Three-layered flesh” is the translation of the Korean word samgyeopsal, or what English speakers refer to less vividly as pork belly. Meat, fat, and skin stack up as the most popular cut on the grill among Koreans, and you can find it at pretty much every barbecue house in the city and suburbs. What you don’t find very often—the way you would in Korea—are samgyeopsal specialists: operators who focus on belly, capitalizing on a national-size appetite for crispy, spitting-hot mouthfuls of pig belly, dredged through salty sesame oil and wrapped in lettuce leaves with a smear of funky soybean paste and a sliver of griddled garlic.

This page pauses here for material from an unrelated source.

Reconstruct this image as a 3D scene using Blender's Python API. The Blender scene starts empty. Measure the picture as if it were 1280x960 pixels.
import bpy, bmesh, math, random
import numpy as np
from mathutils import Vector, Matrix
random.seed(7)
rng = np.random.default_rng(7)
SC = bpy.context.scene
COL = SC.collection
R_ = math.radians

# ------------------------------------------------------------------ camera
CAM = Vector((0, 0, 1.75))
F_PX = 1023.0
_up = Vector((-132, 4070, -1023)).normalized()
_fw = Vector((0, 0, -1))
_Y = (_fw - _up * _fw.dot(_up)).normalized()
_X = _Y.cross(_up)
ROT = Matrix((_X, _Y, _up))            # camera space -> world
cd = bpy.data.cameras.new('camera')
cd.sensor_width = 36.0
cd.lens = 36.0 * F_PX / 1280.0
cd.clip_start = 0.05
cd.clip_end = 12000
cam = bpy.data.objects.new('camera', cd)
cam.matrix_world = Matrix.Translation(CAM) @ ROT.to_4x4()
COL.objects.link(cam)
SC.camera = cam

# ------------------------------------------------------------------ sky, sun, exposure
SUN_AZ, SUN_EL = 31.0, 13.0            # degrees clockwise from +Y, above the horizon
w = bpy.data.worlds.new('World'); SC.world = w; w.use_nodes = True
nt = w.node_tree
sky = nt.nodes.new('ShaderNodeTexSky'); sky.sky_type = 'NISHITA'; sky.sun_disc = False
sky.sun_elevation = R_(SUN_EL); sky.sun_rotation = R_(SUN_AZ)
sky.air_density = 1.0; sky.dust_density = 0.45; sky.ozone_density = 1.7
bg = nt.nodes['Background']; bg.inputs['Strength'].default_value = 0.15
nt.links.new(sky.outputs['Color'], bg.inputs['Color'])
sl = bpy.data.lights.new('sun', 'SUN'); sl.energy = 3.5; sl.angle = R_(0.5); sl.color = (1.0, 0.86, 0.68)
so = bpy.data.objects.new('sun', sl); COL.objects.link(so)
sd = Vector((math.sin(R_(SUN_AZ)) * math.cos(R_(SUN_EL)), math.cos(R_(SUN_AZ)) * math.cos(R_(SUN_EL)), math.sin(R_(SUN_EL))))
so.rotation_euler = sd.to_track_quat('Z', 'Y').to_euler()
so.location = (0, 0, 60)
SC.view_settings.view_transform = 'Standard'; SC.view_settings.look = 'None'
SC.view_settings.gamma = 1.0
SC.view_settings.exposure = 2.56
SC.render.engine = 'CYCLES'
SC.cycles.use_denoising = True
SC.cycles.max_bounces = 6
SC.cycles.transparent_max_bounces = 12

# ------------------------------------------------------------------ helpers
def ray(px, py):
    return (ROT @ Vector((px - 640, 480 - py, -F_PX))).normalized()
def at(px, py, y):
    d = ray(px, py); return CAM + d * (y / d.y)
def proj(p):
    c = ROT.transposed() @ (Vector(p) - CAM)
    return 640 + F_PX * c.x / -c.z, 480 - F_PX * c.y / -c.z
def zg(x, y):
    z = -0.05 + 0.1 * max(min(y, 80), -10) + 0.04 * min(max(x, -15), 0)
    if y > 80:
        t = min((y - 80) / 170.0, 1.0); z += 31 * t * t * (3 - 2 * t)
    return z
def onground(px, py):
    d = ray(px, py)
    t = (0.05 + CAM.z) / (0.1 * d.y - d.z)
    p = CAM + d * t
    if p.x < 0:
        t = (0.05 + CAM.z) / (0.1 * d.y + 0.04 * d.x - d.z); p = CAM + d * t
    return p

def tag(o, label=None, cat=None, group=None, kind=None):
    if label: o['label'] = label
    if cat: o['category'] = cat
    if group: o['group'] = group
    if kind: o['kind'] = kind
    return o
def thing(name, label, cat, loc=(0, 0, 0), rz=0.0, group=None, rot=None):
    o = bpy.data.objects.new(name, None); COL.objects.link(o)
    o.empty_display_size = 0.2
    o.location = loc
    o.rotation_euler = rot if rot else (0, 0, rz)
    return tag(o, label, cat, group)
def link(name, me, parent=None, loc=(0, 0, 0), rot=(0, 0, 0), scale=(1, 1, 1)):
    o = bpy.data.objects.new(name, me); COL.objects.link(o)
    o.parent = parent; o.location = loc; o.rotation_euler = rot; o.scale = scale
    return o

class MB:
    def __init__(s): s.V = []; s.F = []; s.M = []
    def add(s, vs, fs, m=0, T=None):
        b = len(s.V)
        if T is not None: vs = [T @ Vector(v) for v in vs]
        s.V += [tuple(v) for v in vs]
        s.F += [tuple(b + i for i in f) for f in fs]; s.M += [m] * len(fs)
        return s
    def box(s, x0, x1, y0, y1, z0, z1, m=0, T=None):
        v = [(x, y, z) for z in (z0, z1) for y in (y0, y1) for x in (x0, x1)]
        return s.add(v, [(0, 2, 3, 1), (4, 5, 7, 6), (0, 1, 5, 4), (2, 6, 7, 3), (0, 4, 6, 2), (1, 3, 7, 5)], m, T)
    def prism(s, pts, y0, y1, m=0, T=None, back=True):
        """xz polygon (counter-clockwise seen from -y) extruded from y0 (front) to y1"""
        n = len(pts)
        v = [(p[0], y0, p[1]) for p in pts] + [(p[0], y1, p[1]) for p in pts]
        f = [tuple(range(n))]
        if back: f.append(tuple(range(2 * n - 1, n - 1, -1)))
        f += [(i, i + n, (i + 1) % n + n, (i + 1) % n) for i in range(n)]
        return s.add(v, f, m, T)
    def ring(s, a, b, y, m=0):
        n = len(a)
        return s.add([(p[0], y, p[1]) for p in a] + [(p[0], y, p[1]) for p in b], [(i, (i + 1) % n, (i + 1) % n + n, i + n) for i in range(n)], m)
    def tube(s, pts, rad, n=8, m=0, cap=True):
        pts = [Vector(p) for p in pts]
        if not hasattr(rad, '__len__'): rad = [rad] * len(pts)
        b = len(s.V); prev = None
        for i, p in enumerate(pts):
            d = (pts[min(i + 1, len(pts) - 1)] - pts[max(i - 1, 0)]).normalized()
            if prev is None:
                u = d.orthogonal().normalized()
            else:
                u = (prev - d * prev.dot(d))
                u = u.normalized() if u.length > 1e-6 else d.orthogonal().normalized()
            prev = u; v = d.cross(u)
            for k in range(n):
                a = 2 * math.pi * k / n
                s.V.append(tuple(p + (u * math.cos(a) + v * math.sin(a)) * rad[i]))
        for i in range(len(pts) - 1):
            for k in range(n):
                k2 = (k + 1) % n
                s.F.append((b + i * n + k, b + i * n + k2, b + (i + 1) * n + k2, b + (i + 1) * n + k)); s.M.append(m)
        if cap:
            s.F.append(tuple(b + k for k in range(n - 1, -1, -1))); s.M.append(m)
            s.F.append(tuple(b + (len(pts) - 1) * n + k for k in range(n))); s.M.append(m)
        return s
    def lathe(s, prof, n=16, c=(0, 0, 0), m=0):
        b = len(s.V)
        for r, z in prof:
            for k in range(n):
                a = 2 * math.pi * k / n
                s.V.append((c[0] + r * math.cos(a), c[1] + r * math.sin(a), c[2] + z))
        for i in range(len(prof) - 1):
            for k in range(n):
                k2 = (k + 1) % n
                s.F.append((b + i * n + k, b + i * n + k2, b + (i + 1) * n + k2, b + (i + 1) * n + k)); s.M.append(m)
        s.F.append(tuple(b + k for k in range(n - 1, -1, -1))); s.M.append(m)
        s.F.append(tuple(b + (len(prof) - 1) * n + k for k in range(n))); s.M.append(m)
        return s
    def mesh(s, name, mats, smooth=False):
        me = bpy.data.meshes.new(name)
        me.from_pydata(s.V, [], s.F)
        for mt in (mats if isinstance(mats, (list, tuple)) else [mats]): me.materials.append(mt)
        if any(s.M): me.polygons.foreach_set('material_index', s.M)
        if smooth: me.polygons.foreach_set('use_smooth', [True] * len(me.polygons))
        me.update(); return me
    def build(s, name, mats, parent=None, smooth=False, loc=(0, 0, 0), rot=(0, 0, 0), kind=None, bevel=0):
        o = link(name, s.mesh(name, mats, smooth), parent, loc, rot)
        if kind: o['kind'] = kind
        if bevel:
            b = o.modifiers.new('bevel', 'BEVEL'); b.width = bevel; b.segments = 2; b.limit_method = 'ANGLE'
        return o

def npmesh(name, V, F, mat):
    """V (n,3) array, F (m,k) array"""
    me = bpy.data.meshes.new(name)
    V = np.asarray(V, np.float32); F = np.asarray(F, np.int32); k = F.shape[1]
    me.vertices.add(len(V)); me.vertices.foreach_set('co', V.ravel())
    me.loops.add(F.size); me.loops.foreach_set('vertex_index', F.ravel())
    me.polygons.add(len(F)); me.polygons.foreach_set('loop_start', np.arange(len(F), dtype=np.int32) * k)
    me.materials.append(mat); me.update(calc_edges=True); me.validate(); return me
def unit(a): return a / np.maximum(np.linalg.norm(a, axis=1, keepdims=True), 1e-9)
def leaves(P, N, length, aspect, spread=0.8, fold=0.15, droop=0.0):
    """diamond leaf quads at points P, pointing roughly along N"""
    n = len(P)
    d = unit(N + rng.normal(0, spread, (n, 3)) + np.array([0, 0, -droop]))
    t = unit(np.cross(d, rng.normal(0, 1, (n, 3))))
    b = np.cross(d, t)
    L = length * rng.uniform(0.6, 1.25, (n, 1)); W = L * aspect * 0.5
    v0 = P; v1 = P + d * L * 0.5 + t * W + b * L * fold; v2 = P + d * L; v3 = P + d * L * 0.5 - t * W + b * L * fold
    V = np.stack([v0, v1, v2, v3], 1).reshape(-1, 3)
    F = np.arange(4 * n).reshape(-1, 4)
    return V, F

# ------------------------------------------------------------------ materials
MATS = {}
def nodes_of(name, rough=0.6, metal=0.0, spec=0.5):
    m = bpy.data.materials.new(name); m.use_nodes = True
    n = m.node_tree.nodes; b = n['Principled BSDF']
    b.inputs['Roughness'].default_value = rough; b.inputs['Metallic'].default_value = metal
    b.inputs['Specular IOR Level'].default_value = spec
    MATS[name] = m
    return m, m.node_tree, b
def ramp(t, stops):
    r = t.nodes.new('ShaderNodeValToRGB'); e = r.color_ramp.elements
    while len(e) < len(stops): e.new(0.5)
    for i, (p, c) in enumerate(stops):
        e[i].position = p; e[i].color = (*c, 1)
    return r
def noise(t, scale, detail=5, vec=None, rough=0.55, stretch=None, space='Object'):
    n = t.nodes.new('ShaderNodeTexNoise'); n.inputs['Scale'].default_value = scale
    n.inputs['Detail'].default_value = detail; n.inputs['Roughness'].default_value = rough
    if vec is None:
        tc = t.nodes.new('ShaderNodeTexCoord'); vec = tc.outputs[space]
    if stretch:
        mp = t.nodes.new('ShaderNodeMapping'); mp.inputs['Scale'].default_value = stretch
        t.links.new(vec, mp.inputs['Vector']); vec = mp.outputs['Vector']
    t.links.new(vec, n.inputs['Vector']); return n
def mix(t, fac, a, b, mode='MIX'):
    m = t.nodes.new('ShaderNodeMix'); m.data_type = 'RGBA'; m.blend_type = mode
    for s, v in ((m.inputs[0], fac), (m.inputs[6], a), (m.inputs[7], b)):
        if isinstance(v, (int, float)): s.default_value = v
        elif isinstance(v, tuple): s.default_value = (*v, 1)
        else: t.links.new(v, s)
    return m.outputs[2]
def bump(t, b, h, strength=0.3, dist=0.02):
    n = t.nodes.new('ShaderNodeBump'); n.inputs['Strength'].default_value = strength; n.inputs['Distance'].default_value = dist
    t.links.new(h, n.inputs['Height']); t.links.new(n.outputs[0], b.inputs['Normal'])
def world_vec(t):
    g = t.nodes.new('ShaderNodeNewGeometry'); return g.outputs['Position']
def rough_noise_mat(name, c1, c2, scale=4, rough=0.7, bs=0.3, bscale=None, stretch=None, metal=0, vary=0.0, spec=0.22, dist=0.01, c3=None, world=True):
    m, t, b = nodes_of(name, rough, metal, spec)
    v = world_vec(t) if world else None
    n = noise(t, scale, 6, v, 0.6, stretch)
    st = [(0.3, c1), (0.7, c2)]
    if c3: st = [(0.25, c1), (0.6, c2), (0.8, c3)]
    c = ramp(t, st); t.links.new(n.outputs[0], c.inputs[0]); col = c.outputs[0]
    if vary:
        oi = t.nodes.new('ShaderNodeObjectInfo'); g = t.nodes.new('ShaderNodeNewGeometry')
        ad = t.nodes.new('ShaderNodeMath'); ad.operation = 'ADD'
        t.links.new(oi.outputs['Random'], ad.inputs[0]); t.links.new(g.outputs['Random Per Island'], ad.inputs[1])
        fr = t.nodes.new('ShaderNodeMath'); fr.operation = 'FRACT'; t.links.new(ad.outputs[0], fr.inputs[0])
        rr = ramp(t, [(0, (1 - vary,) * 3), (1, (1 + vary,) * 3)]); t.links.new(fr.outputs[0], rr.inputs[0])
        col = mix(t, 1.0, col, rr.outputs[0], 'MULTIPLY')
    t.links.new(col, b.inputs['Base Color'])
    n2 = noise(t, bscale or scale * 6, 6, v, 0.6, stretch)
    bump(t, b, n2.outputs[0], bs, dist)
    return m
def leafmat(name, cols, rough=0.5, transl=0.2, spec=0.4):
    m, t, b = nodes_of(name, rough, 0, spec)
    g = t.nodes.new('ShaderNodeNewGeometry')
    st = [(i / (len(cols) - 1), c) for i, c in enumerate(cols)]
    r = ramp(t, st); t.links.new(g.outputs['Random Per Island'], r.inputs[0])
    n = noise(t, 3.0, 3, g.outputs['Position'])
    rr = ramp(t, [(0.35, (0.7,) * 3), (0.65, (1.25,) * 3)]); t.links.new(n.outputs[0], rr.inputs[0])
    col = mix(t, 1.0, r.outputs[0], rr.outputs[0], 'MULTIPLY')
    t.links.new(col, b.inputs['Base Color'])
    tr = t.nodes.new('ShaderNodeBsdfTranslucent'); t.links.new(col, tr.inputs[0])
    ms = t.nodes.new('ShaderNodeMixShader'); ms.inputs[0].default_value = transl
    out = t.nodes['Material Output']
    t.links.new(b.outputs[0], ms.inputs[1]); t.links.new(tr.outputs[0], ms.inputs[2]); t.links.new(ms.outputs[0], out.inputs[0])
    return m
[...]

These choices all have subtle textural differences. If you favor a bit of a gnaw, go for the jowl or the skin-on slabs. If you don’t enjoy the resistance, get the more tender scored belly. It’s up to you, armed with tongs and scissors, to grill and portion these pieces, supplementing them with sliced white onion, garlic, chile peppers, and long leaves of pungent kimchi. Don’t forget to season them with sea salt. It’s also up to you how to package these little morsels: wrapped in cool lettuce or thin slices of pickled daikon, with the salted sesame oil gireumjang and the funky fermented ssamjang, a potent mixture of red chile and fermented soybean paste.
Apart from two cold noodle dishes—the sweet buckwheat noodle soup mul-naengmyun and its spicy, dry gochujang– slathered cousin bibim naengmyun—that’s all the food there is at Pro Samgyubsal. Along with the usual Korean and Japanese beers, there are a few brands of the fermented rice brew makgeolli and a small selection of soju.